Why is it bad for others to proselytize their beliefs but you feel your entitled to? And fyi no one if proselytizing anything at a religion, it's their faith and death and what come after is a part of that faith. Atheists are not "Obligated" to do anything. Don't pretend you have to spread your belief you want to. There is a difference.
And how does believing in a god "waste your life?" Have you no tolerance?
And leave it for some other time, if you must insult people's life choices.At least religious types are trying to comfort a grieving relative, you really are just trying to force a belief on people, at one of their worst times, Let the grieving grieve.

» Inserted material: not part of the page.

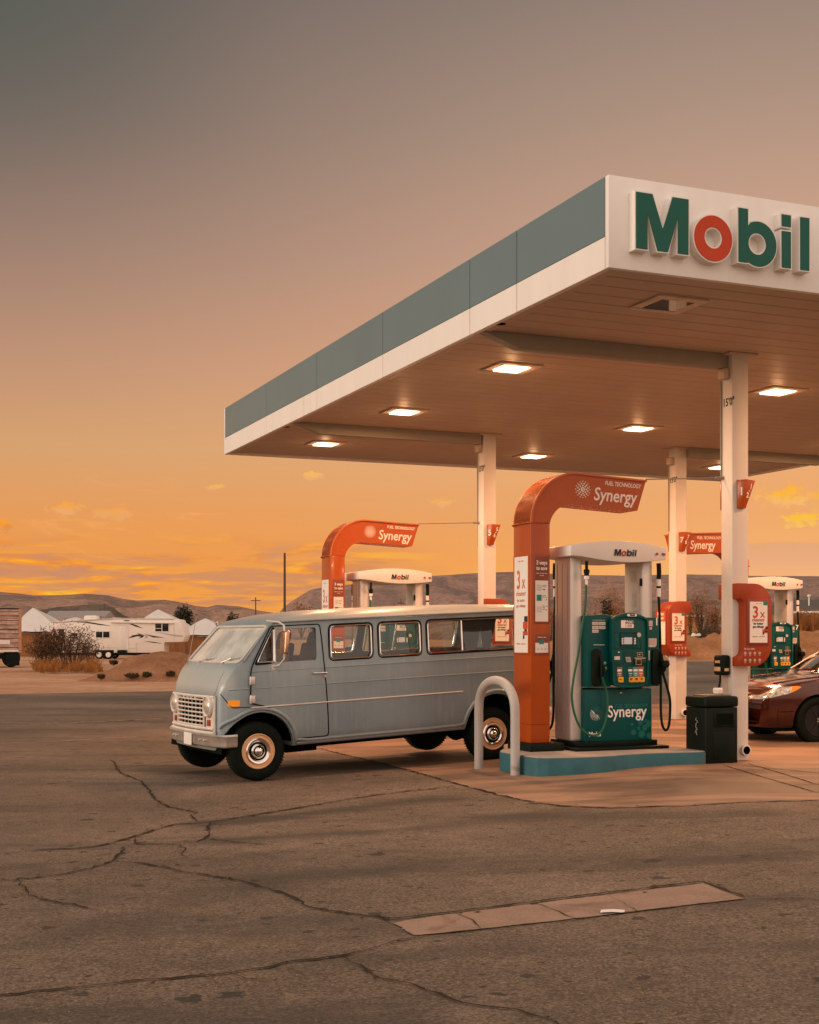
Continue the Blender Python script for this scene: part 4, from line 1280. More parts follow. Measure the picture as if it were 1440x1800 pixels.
    # hoses
    def smooth_path(pts, n=6):
        P_ = [Vector(p) for p in pts]; out = []
        for i in range(len(P_) - 1):
            p0_, p1_, p2_, p3_ = P_[max(i - 1, 0)], P_[i], P_[i + 1], P_[min(i + 2, len(P_) - 1)]
            for k in range(n):
                t_ = k / n
                out.append(.5 * ((2 * p1_) + (-p0_ + p2_) * t_ + (2 * p0_ - 5 * p1_ + 4 * p2_ - p3_) * t_ ** 2 + (-p0_ + 3 * p1_ - 3 * p2_ + p3_) * t_ ** 3))
        out.append(P_[-1]); return out
    q = LX(350, 1010)
    yy = -.36
    mb = MB(); mb.tube(smooth_path([(-.435, yy + .02, 1.90), (-.46, yy, 1.65), (-.51, yy - .01, 1.40), (-.56, yy - .02, 1.12), (-.625, yy - .02, .82), (-.645, yy - .02, .60), (-.60, yy - .03, .38), (-.50, yy - .03, .23), (-.36, yy - .03, .17), (-.25, yy - .02, .23), (-.19, yy - .02, .38), (-.175, yy - .02, .58), (-.20, yy - .01, .72), (q[0] - .01, yw - .06, q[1] + .0)]), .0135, 10)
    if full:
        B(mb, 'hose', M_greenhose, r)
        mb = MB(); mb.lathe([(.018, 2.17), (.018, 2.075), (.034, 2.07), (.034, 2.03), (.028, 2.025), (.028, 2.0)], 14, 'z', (-.43, yy + .02, 0)); B(mb, 'breakaway', M_black, r)
        mb = MB(); mb.lathe([(.030, 1.998), (.030, 1.96), (.016, 1.955), (.016, 1.89)], 14, 'z', (-.43, yy + .02, 0)); B(mb, 'hose_fitting', M_txtwhite, r)
    mb = MB(); mb.tube(smooth_path([(.60, -.25, 2.17), (.605, -.25, 2.06), (.60, -.25, 1.98)]), .028, 10)
    mb.tube(smooth_path([(.60, -.25, 1.78), (.605, -.26, 1.55), (.60, -.28, 1.3), (.595, -.30, 1.0), (.59, -.31, .70), (.585, -.32, .42), (.60, -.33, .26), (.64, -.34, .205), (.675, -.35, .26), (.685, -.36, .42), (.67, -.37, .60), (q2[0] + .0, yw - .06, q2[1] + .0)]), .0155, 10); B(mb, 'hose', M_black, r)
    mb = MB(); mb.tube([(.60, -.25, 1.985), (.60, -.25, 1.90)], .026, 14); B(mb, 'hose_fitting', M_txtwhite, r)
    mb = MB(); mb.tube([(.60, -.25, 1.875), (.60, -.25, 1.775)], .025, 14); B(mb, 'hose_fitting', M_txtwhite, r)
    mb = MB(); mb.tube([(.60, -.25, 1.90), (.60, -.25, 1.875)], .027, 14); B(mb, 'breakaway', M_black, r)


def fuel_pump(du, dv, label, n1, n2):
    r = cthing('fuel_pump', label, 'fuel pump', 1.96 + du, 3.34 + dv, .152, 0, 'teal fuel pumps under the canopy')
    mb = MB(); mb.box((-.62, -.44, 0), (.62, .44, .035)); mb.box((-.55, -.30, .035), (.55, .30, .094)); mb.build('base_plate', M_black, r, bevel=.005)
    for sx_ in (-1, 1):
        mb = MB()
        xa, xb = (-.555, -.40) if sx_ < 0 else (.40, .555)
        mb.box((xa, -.20, .094), (xb, .20, 2.24)); tw = mb.build('hose_tower', M_silver, r, bevel=.035, seg=4)
        mb = MB()
        xf = xa - .003 if sx_ < 0 else xb + .003
        for yy in (-.12, 0, .12): mb.box((min(xf, xf + .004 * -sx_), yy - .004, .2), (max(xf, xf + .004 * -sx_), yy + .004, 2.15))
        mb.build('tower_groove', mat('groove_grey', (.30, .28, .27), .5), tw)
        mb = MB(); xi = xb if sx_ < 0 else xa
        mb.box((min(xi, xi - .006 * sx_), -.15, 1.60), (max(xi, xi - .006 * sx_), .12, 2.12)); mb.build('cover_plate', M_colpaint, tw, bevel=.002, seg=1)
        mb = MB(); xi2 = xi - .0065 * sx_
        mb.box((min(xi2, xi2 - .002 * sx_), -.10, 1.95), (max(xi2, xi2 - .002 * sx_), .04, 2.08)); mb.box((min(xi2, xi2 - .002 * sx_), -.09, 1.65), (max(xi2, xi2 - .002 * sx_), .0, 1.82)); mb.build('notice', M_label, tw)
        if sx_ > 0:
            mb = MB(); mb.box((.385, -.21, 1.90), (.40, -.17, 1.99)); mb.build('latch', M_black, tw, bevel=.003)
    pump_side(r, Matrix.Identity(4), n1)
    pump_side(r, Matrix.Translation((.09, 0, 0)) @ Matrix.Rotation(PI, 4, 'Z'), n2, False)
    # header: lens shaped illuminated-style canopy
    N = 20; top = []; bot = []
    for i in range(N + 1):
        t_ = i / N; x_ = lerp(-.64, .64, t_)
        top.append((x_, 2.345 + .062 * math.sin(PI * t_) ** .9)); bot.append((x_, 2.205 - .05 * math.sin(PI * max(0, (t_ - .08) / .92)) ** 1.0 + .02 * (1 - t_)))
    mb = MB(); P = top + bot[::-1]
    n = len(P); vs = []
    for row, yb in ((0, -.345), (1, .345)):
        for (px_, pz_) in P: vs.append((px_, yb * (1 + .10 * (1 - (px_ / .64) ** 2)), pz_))
    fs = [tuple(range(n)), tuple(range(2 * n - 1, n - 1, -1))] + [(i, i + n, (i + 1) % n + n, (i + 1) % n) for i in range(n)]
    # front face as quads so that the bow shades properly
    fs = [(i, i + 1, n - 2 - i, n - 1 - i) for i in range(N)] + [(n + i + 1, n + i, 2 * n - 1 - i, 2 * n - 2 - i) for i in range(N)] + fs[2:]
    mb.add(vs, fs); hd = mb.build('header', M_white, r, bevel=.008)
    for sg in (1, -1):
        e = thing('brand_name', None, None); e.parent = hd; e.rotation_euler = (0, 0, 0 if sg > 0 else PI)
        k_ = .076
        loops = []
        bm = bmesh.new()
        for nm, lps in LP:
            pass
        bpy.data.objects.remove(e)
        for nm, lps in LP0:
            k = k_ / .5
            lp = [[((p[0] - .17) * k + .14 * (p[1] - 4.9) * k, (p[1] - 4.9) * k) for p in l] for l in lps]
            ob = outline_mesh('brand_letter', lp, -.004, 0, (M_txtred if nm == 'o' else M_txtdark), hd)
            ob.location = (-.09 * sg, -.383 * sg, 2.235); ob.rotation_euler = (0, 0, 0 if sg > 0 else PI)
    mb = MB(); mb.lathe([(0, -.372), (.017, -.372)], 16, 'y', (.50, 0, 2.27)); mb.build('round_logo', M_adorange, hd, fix=False)
    mb = MB(); mb.prism([(.575, 2.262), (.585, 2.272), (.578, 2.285), (.60, 2.276), (.622, 2.283), (.612, 2.268), (.625, 2.258), (.603, 2.262)], -.366, -.35); mb.build('winged_mark', mat('maroon', (.22, .03, .03), .5), hd)
    return r


fuel_pump(*ISL[0], 'near teal fuel pump numbered 1 with a green hose, on the blue kerb island', '1', '2')
fuel_pump(*ISL[1], 'fuel pump behind the blue van, its white header showing above the roof', '5', '6')
fuel_pump(ISL[2][0] + .0, ISL[2][1], 'teal fuel pump numbered 7 behind the dark red car', '7', '8')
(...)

I'm not religious... I'm not atheist either though, i beleive in a higher power, but i don't believe i need an organized religion to tell me how to live. Either way, if i just lost a loved one, and you came along and disrespected me at the funeral, i would probably knock you out... atheists don't believe in a higher power, but you have no right to upset someone in their time of grief. I don't believe in funerals, but i've been to many because its a tradition that is very important to a lot of people. I think the whole funeral process is kind of a waist of time too, but some people need it inorder to move on. It doesn't hurt anyone, and if it makes them feel better then who cares.
It's an inappropriate time. One should pay their respects and offer their sympathies to the grieving and that's it.
Atheists are no more "obligated" to debate religion with theists than theists are with anyone else. Two wrongs don't make a right ring a bell?
If you came to my Mom's funeral and told me she wasted her life, I would have clocked you. My Mom did so much good for our community, our family and friends, and she is remembered with love by those whose lives she touched - whether there is an "afterlife" or not, her life certainly wasn't wasted.
Atheists do not have any "obligation", much less at somebody's funeral; that is not the time nor the place for such a debate and would be considered very disrespectful!
Also, just because you may believe they are wasting their lives, does not mean that they do; they believe you are wasting your's by not believing and therefore are probably going to burn in hell.
People need to learn to agree to disagree; everybody is entitled to their own opinions and beliefs, even if it's not yours!
I don't think that it is the duty of an atheist to convert others to atheism, just as it is not the duty of Christians to convert others to Christianity. So no, I don't think that atheists have the obligation or right to confront someone about religion at a place of mourning for the loss of a loved one. And I doubt anything that you could say to them would truly make them think about what you were saying anyways. Especially not in such a disrespectful manner.
They would be pointing out that EVERYONE has wasted their life. Not just the religous people. That would be really harsh.
"By the way, I know your grandma just died, but I wanted you to know it doesn't mean anything. Her life ended and it's over now, there is no afterlife, there is not meaning, just empty blackness. Oh, and your life will be totally meaningless too, so why not just die today?"
Do you really go through life thinking that this is all there is, that this is the best that it will ever be? What a dismal way to look at the world. I feel sorry for people that have no higher purpose in life, especially those that feel the need to piss on everyone elses higher purpose so that they can make the rest of the world as miserable as them.
Jesus loves you and I hope that one day you realize that.
You have a number of things wrong in your questian my dear. Atheists have no religion. Mt father was atheist, I am atheist. Before my father died at 94, I had a chat with him about any wishes he had for his funeral. I told him my sister would probably have a great christian sendoff for him. He said, let them do their thing, I have paid the mortitian for an unreligious funeral and that is what it will be. It was fine with him to be buried next to my mother. It was 20 below and snowing in Wisconsin and I stayed longer than the rest to thank my father for giveing me life and a happy journey in his next life. He believed in reincarnation the same as I.
A: Atheists are not obligated to do ANYTHING.
B: No, trying to convert someone who's grieving is just being an @ss. In effect, you're saying that it's perfectly fine for you to take advantage of someone's grief because you're an atheist. That's a piss-poor justification.
Sorry, but what makes you think that atheists lack empathy?
There is a time to debate and a time to hold one's tongue. Funerals definitely fall into the latter category.